Ci sembrano perciò più che pertinenti le proposte contenute nell’emendamento sostitutivo delle tesi 14 e 15 del Documento congressuale di maggioranza del Prc: “il pericolo di una guerra globale del ventunesimo secolo (…) ripropone l‘imperativo non più rinviabile della costruzione di un nuovo movimento mondiale della pace, che comprenda forze politiche e sociali, sindacali e religiose, popoli e governi di ogni continente. (…) Vi è quì un compito primario per i comunisti, per tutte le forze rivoluzionarie antagoniste e anticapitaliste del mondo, che - nel rispetto delle diversità e dell‘autonomia di ognuno – debbono rafforzare solidarietà e impegno comune, superando chiusure nazionali e tentativi artificiosi di divisione, di fronte a gravi minacce alla pace e a fondamentali libertà democratiche.

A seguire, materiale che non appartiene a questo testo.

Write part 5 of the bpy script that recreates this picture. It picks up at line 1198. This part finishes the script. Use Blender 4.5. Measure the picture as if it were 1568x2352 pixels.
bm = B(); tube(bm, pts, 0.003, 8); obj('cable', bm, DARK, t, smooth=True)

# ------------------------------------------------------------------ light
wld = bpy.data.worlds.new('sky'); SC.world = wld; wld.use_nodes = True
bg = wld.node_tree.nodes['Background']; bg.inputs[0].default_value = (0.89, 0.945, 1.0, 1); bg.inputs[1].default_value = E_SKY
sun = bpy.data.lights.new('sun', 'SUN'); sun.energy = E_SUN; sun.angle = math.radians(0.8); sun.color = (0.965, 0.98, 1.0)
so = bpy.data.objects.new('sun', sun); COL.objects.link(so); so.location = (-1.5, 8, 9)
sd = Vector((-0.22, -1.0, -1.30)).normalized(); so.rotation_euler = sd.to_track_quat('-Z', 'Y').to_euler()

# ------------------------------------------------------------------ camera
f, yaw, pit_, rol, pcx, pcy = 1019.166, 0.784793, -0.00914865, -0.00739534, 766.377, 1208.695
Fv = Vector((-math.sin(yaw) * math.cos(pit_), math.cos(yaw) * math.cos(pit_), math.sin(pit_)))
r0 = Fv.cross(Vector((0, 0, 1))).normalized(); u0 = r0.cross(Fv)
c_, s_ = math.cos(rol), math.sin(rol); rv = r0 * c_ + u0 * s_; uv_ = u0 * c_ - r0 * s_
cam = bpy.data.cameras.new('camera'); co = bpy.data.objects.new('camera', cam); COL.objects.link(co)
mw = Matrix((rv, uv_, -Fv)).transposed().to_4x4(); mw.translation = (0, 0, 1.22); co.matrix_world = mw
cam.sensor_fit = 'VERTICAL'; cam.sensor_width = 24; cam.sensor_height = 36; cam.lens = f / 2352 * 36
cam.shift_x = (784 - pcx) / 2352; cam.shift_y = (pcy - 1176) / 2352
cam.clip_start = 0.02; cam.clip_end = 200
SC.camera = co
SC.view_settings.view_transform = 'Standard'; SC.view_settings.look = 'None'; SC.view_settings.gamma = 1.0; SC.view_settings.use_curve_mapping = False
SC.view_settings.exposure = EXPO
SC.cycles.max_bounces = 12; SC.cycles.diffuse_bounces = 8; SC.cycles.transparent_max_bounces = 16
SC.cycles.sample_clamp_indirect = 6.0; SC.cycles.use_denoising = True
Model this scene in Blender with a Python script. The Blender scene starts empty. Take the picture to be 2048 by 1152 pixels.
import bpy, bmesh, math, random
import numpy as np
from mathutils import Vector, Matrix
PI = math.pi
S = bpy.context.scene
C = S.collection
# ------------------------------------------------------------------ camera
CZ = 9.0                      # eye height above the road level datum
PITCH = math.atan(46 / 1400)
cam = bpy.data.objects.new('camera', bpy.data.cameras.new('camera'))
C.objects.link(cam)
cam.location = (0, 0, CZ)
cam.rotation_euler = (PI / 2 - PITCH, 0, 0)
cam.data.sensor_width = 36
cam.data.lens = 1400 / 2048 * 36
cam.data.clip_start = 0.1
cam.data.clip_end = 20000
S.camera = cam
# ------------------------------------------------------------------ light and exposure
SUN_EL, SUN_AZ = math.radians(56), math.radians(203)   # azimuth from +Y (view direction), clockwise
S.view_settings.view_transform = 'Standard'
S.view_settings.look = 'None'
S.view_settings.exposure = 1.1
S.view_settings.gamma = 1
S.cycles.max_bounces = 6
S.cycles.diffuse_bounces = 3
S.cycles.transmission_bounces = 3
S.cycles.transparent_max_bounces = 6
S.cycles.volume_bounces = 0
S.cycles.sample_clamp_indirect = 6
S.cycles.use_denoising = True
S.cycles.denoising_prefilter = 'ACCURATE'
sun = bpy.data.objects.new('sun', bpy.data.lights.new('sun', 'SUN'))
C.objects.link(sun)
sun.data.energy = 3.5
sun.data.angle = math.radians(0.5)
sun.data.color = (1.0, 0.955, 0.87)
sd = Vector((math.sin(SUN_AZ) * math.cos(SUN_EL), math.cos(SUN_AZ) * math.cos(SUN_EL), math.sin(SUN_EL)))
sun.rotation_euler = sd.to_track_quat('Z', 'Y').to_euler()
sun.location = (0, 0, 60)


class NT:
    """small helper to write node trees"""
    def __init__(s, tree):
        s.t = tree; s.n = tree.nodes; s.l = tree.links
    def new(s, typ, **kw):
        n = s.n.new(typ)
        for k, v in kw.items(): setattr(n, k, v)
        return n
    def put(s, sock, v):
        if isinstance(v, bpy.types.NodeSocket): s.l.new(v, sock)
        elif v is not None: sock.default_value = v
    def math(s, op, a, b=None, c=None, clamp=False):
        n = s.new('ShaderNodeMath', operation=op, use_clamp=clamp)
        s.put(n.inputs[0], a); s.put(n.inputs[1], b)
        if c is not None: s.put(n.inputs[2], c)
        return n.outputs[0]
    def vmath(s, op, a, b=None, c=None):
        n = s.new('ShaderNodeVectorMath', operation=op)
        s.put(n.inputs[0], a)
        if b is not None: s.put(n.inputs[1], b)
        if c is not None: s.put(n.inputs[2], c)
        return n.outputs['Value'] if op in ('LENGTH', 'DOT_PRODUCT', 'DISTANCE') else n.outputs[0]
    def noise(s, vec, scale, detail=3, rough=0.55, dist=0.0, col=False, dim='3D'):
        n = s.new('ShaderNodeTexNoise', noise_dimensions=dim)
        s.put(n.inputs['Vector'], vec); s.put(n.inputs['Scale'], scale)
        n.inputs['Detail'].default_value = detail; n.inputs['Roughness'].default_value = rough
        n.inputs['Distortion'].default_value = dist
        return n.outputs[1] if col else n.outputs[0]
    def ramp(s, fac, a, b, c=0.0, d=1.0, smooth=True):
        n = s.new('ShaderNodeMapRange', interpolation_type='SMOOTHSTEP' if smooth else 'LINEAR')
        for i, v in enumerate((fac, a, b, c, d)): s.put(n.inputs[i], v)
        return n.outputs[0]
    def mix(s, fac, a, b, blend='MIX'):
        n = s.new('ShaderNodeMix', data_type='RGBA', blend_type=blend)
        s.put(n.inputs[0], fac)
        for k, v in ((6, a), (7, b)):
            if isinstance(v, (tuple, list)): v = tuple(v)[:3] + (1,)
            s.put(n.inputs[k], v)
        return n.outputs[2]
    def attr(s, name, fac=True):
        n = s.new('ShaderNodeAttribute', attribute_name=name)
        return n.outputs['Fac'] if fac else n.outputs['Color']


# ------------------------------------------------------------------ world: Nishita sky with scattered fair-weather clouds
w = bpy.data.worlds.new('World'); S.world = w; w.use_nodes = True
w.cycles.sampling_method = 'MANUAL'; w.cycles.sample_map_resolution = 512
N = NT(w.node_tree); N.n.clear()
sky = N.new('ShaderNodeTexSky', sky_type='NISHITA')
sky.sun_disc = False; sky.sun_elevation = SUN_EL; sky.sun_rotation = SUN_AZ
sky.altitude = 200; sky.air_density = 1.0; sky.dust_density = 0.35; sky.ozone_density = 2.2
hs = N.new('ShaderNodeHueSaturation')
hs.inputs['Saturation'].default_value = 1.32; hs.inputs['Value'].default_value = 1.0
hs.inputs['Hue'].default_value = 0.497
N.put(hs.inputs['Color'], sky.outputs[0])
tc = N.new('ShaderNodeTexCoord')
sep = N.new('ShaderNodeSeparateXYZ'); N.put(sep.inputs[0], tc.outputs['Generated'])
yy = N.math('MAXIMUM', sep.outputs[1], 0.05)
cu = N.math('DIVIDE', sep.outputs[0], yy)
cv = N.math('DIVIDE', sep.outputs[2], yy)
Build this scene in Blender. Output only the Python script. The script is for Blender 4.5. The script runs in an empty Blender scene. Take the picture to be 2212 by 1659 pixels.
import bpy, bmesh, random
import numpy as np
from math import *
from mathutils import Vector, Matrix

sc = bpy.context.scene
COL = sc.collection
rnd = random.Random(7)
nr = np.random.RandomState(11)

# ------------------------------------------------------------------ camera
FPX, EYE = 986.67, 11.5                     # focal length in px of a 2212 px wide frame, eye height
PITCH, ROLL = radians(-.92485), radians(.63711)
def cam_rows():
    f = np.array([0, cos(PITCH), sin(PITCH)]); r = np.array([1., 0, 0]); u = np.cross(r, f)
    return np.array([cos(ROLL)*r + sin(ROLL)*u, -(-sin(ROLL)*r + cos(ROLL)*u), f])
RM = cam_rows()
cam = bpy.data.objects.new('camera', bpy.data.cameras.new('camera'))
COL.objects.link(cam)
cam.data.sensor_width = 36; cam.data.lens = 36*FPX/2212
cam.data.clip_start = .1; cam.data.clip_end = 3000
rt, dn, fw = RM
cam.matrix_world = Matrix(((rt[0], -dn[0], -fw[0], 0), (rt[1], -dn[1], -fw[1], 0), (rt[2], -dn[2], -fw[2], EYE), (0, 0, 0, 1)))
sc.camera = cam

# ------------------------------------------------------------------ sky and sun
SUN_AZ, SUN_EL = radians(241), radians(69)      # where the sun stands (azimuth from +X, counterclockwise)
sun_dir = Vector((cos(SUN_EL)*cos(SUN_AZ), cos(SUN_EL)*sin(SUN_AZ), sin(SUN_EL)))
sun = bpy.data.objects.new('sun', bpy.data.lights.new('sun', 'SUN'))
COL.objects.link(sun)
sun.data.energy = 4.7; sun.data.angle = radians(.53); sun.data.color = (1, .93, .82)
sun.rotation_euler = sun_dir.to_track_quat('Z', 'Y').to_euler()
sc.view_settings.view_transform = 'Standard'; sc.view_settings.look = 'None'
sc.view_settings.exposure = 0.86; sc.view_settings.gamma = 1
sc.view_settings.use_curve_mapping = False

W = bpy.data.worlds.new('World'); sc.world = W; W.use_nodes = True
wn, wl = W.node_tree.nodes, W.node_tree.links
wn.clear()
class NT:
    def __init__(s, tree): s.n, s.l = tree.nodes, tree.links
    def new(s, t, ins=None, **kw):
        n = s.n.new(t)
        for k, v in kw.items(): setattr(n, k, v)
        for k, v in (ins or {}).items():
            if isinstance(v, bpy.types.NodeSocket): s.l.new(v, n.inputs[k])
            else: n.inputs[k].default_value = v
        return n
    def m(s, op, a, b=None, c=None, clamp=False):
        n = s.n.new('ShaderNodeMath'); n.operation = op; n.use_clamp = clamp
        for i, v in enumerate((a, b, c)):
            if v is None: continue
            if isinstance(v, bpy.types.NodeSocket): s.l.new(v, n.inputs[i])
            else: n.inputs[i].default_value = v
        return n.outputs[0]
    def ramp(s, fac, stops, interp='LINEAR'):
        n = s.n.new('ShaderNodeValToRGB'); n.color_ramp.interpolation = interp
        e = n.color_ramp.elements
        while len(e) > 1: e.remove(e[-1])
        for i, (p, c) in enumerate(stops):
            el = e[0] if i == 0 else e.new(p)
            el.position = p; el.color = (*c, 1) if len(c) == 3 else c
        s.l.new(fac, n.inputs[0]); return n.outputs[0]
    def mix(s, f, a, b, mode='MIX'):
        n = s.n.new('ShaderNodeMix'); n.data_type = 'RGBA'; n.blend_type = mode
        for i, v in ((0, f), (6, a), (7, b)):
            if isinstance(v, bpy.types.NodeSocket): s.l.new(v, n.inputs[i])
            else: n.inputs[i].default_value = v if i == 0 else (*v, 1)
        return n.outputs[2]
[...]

Sapendo che la lotta contro la guerra impone la costruzione di uno schieramento mondiale il più largo possibile, che sappia concentrare le forze contro i settori più aggressivi dell‘imperialismo, soprattutto americano, che puntano al peggio“.
Il lavoro da fare è ovviamente enorme. Ma non esistono scorciatoie né supplenze da delegare ad altri. 
Il soggetto animatore e trainante della lotta per la pace non può che essere un Partito comunista. Rifondato e moderno anche, ma comunista.